╔══
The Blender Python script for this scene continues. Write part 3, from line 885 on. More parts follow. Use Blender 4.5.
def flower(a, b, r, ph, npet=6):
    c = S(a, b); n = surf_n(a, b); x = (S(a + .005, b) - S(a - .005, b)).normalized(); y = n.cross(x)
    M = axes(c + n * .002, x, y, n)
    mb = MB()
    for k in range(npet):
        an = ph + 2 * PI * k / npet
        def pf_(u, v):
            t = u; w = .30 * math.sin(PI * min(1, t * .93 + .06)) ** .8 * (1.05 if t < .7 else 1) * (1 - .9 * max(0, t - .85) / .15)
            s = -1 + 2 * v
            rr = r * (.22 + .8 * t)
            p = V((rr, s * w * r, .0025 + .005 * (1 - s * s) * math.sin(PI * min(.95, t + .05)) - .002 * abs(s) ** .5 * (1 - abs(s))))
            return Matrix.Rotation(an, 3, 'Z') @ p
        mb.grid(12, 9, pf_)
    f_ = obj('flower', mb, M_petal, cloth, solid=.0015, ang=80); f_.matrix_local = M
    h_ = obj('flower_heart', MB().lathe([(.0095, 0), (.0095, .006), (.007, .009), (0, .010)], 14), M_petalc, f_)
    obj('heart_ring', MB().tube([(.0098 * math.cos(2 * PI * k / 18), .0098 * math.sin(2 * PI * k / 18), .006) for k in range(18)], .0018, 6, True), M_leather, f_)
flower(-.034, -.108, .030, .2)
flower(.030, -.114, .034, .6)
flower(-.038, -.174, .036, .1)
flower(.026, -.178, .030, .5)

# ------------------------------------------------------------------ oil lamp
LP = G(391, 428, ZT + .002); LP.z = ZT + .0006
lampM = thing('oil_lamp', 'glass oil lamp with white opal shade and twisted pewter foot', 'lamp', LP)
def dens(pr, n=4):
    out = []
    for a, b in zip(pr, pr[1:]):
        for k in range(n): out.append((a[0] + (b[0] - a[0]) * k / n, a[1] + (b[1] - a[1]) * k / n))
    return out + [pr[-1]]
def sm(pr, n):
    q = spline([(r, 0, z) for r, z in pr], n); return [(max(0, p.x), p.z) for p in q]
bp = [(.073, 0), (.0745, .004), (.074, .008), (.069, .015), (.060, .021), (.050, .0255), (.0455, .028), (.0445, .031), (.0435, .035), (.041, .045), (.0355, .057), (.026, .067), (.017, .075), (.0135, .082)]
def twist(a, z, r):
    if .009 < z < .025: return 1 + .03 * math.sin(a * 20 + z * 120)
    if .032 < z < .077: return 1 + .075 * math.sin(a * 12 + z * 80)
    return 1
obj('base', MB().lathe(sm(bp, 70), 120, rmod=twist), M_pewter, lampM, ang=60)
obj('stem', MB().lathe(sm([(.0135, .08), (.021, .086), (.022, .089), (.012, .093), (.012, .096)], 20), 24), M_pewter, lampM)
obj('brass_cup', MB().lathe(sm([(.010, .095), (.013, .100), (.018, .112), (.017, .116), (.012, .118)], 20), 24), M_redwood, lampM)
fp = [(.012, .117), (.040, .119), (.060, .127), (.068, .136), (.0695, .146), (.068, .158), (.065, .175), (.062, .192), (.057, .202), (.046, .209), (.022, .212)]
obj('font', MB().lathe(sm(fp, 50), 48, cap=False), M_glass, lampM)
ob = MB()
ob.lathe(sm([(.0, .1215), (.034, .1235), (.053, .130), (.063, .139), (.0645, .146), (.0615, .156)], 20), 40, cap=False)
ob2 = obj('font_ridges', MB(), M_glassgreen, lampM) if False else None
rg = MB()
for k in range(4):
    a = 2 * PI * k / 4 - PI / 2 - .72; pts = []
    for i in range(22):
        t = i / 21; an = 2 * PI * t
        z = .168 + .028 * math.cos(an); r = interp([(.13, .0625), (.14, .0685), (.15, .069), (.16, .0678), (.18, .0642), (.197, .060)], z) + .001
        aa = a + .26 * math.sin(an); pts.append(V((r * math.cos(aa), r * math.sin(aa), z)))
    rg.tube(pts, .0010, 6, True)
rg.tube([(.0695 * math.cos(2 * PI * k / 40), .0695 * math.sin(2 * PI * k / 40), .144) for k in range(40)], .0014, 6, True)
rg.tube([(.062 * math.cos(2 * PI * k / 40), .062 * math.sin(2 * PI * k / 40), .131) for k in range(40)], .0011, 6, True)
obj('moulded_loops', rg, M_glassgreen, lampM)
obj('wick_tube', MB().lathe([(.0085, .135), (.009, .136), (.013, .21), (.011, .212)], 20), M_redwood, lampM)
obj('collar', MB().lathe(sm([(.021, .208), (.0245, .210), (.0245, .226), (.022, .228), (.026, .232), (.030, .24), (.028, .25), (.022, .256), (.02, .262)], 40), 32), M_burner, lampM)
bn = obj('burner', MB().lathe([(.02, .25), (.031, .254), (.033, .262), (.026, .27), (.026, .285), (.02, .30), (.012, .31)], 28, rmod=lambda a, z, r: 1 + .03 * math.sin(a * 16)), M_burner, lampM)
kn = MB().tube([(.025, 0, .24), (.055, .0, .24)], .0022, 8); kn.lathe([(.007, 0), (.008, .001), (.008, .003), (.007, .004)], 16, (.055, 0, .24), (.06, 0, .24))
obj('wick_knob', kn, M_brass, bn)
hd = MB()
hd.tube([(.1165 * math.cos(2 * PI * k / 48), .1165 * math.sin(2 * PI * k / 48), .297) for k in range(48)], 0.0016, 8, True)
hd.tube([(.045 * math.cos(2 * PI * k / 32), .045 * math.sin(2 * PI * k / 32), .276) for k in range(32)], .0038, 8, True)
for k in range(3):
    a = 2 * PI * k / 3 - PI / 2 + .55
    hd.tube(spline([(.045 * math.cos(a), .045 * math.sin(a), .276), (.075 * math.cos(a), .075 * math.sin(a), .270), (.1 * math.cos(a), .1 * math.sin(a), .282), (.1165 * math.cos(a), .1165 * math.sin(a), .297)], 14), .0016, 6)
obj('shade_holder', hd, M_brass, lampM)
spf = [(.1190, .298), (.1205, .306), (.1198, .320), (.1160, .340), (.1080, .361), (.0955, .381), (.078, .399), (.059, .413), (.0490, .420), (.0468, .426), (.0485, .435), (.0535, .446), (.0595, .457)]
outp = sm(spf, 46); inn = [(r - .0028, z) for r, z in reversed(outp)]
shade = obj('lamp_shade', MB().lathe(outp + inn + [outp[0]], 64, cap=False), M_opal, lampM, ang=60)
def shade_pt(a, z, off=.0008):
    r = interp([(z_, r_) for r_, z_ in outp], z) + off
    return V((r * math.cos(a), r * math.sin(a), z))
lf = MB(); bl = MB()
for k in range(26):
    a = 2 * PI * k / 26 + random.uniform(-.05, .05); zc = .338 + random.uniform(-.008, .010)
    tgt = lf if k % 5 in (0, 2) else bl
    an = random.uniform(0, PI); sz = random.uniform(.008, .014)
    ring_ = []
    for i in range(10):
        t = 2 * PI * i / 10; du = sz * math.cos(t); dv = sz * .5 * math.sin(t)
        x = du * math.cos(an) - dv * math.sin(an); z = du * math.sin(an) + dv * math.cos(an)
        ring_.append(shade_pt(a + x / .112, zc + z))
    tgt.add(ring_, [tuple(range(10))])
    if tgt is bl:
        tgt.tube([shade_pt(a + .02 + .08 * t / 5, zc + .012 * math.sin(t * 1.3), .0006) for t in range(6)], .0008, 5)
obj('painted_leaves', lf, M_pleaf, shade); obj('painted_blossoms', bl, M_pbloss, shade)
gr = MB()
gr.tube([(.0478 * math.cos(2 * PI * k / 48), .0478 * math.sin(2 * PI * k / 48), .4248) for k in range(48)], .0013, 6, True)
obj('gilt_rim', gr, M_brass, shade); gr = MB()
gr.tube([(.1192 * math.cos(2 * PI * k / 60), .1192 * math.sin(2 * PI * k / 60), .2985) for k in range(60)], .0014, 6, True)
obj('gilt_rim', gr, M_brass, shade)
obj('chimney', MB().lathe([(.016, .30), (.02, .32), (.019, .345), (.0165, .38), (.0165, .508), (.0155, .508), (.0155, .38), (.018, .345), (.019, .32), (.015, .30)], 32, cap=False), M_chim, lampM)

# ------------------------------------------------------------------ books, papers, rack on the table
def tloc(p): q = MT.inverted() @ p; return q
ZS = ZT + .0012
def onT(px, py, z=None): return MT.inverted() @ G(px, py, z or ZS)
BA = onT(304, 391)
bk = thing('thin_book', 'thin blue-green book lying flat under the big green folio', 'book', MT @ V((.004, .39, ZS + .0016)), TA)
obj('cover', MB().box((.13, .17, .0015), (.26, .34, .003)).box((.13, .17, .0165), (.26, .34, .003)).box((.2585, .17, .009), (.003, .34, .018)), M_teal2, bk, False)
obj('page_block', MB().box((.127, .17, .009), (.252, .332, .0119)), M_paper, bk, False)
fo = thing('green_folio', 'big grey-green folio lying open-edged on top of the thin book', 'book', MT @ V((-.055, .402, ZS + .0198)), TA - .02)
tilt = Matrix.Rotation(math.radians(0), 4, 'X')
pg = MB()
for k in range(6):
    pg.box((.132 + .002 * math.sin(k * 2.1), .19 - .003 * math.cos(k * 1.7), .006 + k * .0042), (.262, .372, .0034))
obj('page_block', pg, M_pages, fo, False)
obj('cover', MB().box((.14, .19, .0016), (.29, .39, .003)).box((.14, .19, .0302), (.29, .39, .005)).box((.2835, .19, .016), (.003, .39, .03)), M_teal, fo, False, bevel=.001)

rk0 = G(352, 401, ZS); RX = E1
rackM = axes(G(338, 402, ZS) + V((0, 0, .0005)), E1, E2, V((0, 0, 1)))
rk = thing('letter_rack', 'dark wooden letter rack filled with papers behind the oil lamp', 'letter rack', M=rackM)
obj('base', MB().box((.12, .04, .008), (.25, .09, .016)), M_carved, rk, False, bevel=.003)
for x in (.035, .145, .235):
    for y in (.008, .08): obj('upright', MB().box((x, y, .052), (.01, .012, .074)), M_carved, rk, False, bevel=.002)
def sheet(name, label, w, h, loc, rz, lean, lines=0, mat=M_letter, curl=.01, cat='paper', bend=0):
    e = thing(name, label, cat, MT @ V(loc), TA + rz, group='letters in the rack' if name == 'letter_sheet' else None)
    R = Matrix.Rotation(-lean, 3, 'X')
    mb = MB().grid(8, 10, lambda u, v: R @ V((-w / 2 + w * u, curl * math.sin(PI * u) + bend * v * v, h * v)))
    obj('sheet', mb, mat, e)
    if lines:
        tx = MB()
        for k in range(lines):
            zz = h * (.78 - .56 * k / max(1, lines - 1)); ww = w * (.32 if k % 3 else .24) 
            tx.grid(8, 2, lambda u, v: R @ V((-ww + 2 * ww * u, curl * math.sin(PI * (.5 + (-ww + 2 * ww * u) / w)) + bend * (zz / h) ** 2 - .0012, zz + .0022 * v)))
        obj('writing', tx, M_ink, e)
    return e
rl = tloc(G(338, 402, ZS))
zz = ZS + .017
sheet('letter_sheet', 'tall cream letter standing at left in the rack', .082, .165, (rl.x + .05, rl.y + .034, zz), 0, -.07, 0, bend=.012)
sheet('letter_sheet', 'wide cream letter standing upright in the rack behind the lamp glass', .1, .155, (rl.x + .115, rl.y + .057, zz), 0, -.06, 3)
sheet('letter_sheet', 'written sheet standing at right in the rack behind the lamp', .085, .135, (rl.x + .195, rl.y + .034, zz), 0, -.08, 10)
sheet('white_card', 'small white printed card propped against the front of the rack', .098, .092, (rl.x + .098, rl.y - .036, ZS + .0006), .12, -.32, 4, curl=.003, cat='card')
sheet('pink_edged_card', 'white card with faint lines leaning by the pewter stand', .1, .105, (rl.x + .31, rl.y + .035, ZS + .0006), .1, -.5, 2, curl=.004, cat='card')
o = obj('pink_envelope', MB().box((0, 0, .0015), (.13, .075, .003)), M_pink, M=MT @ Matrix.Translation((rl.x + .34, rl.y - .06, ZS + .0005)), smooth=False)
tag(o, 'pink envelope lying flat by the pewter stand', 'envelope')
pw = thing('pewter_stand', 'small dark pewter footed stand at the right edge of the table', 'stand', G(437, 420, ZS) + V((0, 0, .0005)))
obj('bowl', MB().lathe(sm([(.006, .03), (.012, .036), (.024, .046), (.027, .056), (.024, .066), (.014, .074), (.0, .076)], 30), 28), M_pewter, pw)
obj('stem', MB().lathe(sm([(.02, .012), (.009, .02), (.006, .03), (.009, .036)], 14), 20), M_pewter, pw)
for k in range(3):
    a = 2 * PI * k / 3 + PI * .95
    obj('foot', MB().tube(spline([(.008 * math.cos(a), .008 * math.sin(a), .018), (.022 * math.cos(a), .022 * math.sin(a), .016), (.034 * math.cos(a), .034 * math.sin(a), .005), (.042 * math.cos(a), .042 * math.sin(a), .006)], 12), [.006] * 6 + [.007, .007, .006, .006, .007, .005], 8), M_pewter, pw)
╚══
# TASK TO COMPLETE
Return, please, the lines of the data from the first through the line containing "flower(.026, -.178, .030, .5)", both kept, exactly as they stand and nothing more.

# RESULT BELOW
The Blender Python script for this scene continues. Write part 3, from line 885 on. More parts follow. Use Blender 4.5.
def flower(a, b, r, ph, npet=6):
    c = S(a, b); n = surf_n(a, b); x = (S(a + .005, b) - S(a - .005, b)).normalized(); y = n.cross(x)
    M = axes(c + n * .002, x, y, n)
    mb = MB()
    for k in range(npet):
        an = ph + 2 * PI * k / npet
        def pf_(u, v):
            t = u; w = .30 * math.sin(PI * min(1, t * .93 + .06)) ** .8 * (1.05 if t < .7 else 1) * (1 - .9 * max(0, t - .85) / .15)
            s = -1 + 2 * v
            rr = r * (.22 + .8 * t)
            p = V((rr, s * w * r, .0025 + .005 * (1 - s * s) * math.sin(PI * min(.95, t + .05)) - .002 * abs(s) ** .5 * (1 - abs(s))))
            return Matrix.Rotation(an, 3, 'Z') @ p
        mb.grid(12, 9, pf_)
    f_ = obj('flower', mb, M_petal, cloth, solid=.0015, ang=80); f_.matrix_local = M
    h_ = obj('flower_heart', MB().lathe([(.0095, 0), (.0095, .006), (.007, .009), (0, .010)], 14), M_petalc, f_)
    obj('heart_ring', MB().tube([(.0098 * math.cos(2 * PI * k / 18), .0098 * math.sin(2 * PI * k / 18), .006) for k in range(18)], .0018, 6, True), M_leather, f_)
flower(-.034, -.108, .030, .2)
flower(.030, -.114, .034, .6)
flower(-.038, -.174, .036, .1)
flower(.026, -.178, .030, .5)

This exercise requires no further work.